Anonymous wrote:I have to say this. And I am looking for input because I am truly confused. I used to follow and adored Jen. I read this thread and follow it, rarely post but have read comments about Jen’s change. I understand divorce is a super hard thing but I have also listened to Brandon’s podcasts on his part of it. What Jen choose to tell her followers was a kinda a lie. Their marriage was not a awesome one in the last few years and what Jen presented wasn’t true. How could one be so devastated over a divorce if there hadn’t been intimate connection in years? It makes it all seem so fake. Then the total change in how Jen presents herself, how she talks, what she pushes, her current topics. I’m so confused. I read not to long ago on here about someone saying something about what’s missing with her brand is Brandon. I think someone else defended that statement. Which made me laugh, because how many times has Jen herself bragged about not knowing about technology or email? Who do you think set that up in the beginning for her? Anyone who’s been married for more than a month knows the answer to that question. Saying all that, knowing this is a snark forum, do you think, what was actually awesome at one time about Jen Hatmaker was actually Brandon and no one realized it? I mean in reality? I am truly wondering. Was she so awesome at that time because she had a amazing husband that she just couldn’t see and didn’t give him the credit he actually deserved? I don’t know and frankly it doesn’t really matter, but it’s got me thinking. I hate that Jen seems to have gone so far away from the truth, from the word, the hope so many flocked to her to find.
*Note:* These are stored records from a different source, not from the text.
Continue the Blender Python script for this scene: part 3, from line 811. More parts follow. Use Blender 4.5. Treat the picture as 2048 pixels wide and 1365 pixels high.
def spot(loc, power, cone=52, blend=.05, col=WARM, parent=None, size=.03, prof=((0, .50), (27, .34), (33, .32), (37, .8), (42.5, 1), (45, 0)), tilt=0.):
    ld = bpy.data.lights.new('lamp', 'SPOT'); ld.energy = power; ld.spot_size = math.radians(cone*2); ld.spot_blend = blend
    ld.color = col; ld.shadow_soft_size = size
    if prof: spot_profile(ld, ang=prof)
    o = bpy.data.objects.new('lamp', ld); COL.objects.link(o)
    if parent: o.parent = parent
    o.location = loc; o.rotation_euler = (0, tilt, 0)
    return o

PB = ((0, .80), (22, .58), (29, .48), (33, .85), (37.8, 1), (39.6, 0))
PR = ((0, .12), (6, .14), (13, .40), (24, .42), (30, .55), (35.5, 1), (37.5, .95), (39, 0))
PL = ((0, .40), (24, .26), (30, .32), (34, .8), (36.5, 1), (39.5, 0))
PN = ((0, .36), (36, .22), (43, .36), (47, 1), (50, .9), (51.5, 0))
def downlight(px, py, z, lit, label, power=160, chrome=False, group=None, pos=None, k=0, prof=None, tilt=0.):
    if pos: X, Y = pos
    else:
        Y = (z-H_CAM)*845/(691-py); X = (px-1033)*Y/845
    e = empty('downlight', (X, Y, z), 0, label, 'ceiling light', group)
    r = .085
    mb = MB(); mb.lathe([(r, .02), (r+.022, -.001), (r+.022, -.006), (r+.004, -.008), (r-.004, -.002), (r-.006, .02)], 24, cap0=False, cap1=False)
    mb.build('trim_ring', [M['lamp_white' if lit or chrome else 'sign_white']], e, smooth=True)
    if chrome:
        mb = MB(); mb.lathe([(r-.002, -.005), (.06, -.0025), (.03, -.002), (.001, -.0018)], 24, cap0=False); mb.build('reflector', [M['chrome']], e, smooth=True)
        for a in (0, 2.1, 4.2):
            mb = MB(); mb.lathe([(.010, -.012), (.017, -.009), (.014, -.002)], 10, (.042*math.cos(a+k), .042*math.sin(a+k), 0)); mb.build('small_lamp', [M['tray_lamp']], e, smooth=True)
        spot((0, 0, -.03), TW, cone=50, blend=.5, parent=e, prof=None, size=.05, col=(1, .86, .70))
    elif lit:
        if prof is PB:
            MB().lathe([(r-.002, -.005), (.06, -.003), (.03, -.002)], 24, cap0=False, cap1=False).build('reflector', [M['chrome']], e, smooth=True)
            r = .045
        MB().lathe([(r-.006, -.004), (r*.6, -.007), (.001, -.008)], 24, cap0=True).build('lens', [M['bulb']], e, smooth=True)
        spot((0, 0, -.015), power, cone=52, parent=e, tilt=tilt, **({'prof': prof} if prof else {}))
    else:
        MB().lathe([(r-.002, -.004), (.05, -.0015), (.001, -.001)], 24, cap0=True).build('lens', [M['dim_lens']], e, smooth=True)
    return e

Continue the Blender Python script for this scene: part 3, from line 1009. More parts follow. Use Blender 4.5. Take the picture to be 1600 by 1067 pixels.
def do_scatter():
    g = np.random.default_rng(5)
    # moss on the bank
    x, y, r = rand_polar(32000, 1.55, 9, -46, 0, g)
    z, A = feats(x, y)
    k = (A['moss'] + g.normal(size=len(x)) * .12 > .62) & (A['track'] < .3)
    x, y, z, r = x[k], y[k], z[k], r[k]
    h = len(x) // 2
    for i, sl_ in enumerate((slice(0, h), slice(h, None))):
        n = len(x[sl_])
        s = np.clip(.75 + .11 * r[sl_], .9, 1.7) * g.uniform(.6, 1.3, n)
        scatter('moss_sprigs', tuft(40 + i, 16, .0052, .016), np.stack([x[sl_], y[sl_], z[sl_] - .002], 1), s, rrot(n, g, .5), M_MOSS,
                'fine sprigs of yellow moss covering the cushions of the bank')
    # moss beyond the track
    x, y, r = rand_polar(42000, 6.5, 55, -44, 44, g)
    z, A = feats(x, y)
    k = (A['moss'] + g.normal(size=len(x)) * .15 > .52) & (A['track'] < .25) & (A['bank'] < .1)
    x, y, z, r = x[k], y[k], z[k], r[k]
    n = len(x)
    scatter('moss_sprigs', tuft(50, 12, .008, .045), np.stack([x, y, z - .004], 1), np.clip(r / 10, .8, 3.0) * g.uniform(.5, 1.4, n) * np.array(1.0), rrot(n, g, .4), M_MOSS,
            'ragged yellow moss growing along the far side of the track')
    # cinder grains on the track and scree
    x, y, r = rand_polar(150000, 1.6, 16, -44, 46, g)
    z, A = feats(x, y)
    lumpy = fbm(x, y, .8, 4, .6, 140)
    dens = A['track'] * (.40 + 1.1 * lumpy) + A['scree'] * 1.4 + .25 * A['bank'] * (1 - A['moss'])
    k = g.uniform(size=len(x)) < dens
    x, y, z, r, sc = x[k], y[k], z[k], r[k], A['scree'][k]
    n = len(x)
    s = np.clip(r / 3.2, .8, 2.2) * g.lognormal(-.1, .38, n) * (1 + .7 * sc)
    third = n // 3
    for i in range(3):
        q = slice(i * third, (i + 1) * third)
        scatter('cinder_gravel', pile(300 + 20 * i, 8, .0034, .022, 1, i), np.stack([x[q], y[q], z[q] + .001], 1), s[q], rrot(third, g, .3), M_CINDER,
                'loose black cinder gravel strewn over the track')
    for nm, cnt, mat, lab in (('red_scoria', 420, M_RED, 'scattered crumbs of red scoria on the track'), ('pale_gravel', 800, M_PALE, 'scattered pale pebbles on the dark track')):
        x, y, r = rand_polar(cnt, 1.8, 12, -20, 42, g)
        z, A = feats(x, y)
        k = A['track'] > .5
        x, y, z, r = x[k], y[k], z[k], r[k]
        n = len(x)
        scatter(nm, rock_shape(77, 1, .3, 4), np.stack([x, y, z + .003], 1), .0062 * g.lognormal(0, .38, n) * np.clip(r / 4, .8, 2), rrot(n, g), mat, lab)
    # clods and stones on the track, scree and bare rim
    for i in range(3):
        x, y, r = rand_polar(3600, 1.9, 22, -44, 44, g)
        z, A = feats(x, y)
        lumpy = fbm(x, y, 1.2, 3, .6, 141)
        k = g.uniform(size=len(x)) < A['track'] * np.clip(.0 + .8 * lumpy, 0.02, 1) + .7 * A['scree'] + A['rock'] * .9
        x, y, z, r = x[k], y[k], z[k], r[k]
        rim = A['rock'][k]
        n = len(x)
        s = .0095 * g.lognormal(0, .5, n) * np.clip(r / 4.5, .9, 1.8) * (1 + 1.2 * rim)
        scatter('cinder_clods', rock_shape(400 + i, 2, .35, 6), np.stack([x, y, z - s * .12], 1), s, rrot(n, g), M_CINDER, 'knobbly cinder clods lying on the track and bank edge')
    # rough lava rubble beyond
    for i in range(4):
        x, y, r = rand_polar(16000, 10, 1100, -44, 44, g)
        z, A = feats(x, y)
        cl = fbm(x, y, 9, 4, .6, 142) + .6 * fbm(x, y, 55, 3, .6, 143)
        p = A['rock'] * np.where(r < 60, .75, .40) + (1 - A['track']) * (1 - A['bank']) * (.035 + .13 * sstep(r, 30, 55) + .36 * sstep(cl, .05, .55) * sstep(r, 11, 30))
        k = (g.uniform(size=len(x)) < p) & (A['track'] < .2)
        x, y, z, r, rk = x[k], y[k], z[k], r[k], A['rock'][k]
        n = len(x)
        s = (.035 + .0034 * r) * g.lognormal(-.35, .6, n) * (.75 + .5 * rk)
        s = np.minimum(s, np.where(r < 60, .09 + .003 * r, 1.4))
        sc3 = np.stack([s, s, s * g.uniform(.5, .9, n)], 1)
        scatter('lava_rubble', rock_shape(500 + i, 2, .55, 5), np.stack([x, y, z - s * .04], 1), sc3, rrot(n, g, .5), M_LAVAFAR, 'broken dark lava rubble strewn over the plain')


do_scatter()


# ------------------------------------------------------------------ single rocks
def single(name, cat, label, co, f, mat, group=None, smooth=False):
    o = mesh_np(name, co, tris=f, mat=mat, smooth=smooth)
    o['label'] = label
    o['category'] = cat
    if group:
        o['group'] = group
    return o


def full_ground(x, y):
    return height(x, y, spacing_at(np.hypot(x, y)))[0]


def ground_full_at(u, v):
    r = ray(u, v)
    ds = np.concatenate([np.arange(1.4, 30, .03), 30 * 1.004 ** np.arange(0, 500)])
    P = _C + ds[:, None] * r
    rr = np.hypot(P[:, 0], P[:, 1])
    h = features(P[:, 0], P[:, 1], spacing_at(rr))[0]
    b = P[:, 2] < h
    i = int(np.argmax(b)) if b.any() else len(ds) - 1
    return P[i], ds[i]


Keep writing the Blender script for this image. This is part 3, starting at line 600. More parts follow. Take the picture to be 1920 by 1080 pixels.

I miss it honestly. Frankly I feel bad for her. Not because she’s divorced or that her husband appears to have moved on or even that her boyfriend seems to be a jerk. I’m sad because I think she’s chosen to exit a place that she shined at.
You make some good points about the marriage being in trouble for a long time but not according to Jen. But her being devastated by the shock of the infidelity and divorce could be because of the same flaws we see now in that, even in her marriage, everything revolved, and still revolves, around her and her tiny little world and what she needs it to be. This wonderful life she’s created is because she’s so adorable and funny and outrageous and strong and wise. And any issues or problems interferes with that, so we can’t have problems, can we? Until they blow up and can’t be ignored.
Jen has to have the life she wants and won’t let anything interfere with her narcissism view of what that needs to be because she would be completely empty without it. She needs a fabulous life, and for her, that can only happen if it revolves around her. If there is no sex in her marriage, Brandon should be ok with that. Kids can’t have issues, so it’s ain’t they cute? I can’t be alone because that makes me look unloveable so I need a boyfriend where we’re madly in love with each other.
I don’t believe she was always like that. But the underlying neediness was probably always there and it gradually became the driving force in her life.